Cosa ci dici di Danilo Montaldi?

Sono stato amico di Montaldi, mi sono anche scontrato perché sono diventato una persona che aveva queste domande da fare ai marxisti e lui era molto duro. Quando eravamo giovani siamo stati molto amici, ed è stato un po' il padre di Alquati. E' un'altra storia, non so neanch'io cosa dire. Indubbiamente è uno di quelli che quando la società italiana, al di là della propria utopia liberatoria marxista, esplode nel '68, è stato messo in un angolo, infatti non appare più. Montaldi era una persona alla fine degli anni '50 e all'inizio dei '60 avanzatissima, come erano avanzati quelli dei Quaderni Rossi, poi esplode tutto, la nuova società rivela situazioni completamente diverse e la presa anche utopica e politica sulla soggettività intesa in un modo vecchio non ha più efficacia.


Una buona parte delle ricerche di Montaldi sono proprio sulla dimensione della soggettività.

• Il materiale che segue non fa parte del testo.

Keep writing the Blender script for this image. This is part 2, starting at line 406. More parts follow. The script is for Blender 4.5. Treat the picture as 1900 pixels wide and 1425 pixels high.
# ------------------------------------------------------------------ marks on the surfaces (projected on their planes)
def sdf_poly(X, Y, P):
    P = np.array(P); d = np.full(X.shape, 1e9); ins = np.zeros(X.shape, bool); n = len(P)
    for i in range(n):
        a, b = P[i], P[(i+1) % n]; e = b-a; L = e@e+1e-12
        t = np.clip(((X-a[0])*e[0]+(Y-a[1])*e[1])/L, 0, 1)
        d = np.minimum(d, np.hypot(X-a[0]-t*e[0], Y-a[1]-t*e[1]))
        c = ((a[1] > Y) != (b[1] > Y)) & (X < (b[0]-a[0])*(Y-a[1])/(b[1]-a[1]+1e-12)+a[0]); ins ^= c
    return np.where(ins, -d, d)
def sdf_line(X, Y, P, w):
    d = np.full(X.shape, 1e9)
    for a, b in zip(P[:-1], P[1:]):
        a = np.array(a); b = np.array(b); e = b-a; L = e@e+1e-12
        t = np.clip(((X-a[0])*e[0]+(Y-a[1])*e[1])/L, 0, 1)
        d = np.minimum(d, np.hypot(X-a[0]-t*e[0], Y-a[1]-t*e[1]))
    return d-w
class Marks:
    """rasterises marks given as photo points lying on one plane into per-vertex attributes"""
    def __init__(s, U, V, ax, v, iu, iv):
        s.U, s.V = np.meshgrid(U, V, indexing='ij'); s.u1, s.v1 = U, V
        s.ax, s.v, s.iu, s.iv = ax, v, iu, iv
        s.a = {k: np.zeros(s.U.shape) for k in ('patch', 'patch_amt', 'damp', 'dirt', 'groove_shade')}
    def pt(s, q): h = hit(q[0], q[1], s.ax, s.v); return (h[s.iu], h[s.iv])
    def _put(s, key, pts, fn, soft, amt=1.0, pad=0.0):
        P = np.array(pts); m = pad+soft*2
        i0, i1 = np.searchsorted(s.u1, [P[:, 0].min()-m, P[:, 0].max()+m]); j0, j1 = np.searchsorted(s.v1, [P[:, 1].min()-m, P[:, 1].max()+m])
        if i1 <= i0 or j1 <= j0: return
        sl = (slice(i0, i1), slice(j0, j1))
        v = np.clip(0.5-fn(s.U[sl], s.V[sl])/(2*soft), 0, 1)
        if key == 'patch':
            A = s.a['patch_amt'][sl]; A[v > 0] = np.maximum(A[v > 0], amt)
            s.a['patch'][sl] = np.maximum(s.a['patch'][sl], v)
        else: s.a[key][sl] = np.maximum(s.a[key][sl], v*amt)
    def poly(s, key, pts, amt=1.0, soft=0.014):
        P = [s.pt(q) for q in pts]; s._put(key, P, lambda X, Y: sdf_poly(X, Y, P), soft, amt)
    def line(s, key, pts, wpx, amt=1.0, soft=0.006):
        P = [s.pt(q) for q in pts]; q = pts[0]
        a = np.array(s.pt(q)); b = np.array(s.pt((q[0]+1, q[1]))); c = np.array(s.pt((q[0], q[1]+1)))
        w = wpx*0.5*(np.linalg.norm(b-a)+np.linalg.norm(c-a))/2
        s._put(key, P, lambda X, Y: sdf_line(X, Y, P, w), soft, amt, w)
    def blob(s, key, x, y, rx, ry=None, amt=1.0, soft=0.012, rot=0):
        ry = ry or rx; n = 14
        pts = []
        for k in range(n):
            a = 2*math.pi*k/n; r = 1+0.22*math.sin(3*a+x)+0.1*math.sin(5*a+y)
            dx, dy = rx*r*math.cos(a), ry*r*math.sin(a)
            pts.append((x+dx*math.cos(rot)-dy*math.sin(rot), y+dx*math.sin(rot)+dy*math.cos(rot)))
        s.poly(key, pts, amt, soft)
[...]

Certo, però era una soggettività poetica e deviante, quella dei sottoproletari, degli uomini della leggera: era bellissimo e avanzato proprio il fatto che nei riguardi del Partito Comunista c'era tutta una fascia di proletariato che produceva i propri miti in una maniera anche avversa all'irrigimentazione comunista, in maniera più spontanea, e questo già era un preludio inconsapevole a quello che scoppierà nel '68. Nel '68 c'è l'esplosione in una società più libera di tante soggettività provvisoriamente accomunate dall'essere quelle dei giovani e di una parte della classe operaia, ma che vanno in direzioni che non sono più quelle in cui il comunismo indirizza il mondo. Il '68 in Italia è la fine del comunismo. E Montaldi l'aveva preventivato attraverso l'analisi di strati che erano liberi dalla costrizione comunista, era prima di tutto questo. Io l'avevo aiutato all'inizio delle "Autobiografie della leggera": andavamo a cercare la gente che ragionava con la propria testa, era ai margini della società ma era una marginalità che aveva un significato politico e naturalmente profondamente poetico in senso alto. Sono come grandi romanzi quelle biografie. Anche nel secondo libro, "Militanti politici di base", è andato a cercare nei militanti gente che tendeva ad essere libera, ma se intendeva essere libera pur essendo combattente per il comunismo tendeva a essere indisciplinata o a essere imprevedibile, a non essere più quella che portava avanti un'idea collettiva sicura e dominata da un partito che la rendeva vincente. Anche lui inevitabilmente ha mosso qualcosa come tutti coloro che si sono interessati della soggettività, e questo è anche un senso critico che ho nei riguardi miei, ha mosso qualcosa che ha rivelato che la soggettività umana è imprendibile. Il proletariato di Montaldi va incontro a gravi problemi e porta in sé non soltanto l'elemento mitico, liberatorio che gli avevamo attribuito, ma anche delle tendenze alla distruttività e alla morte (che è poi in fondo l'ultimo Freud, quello che diceva che la coppia polare istintiva è libido e istinto di morte).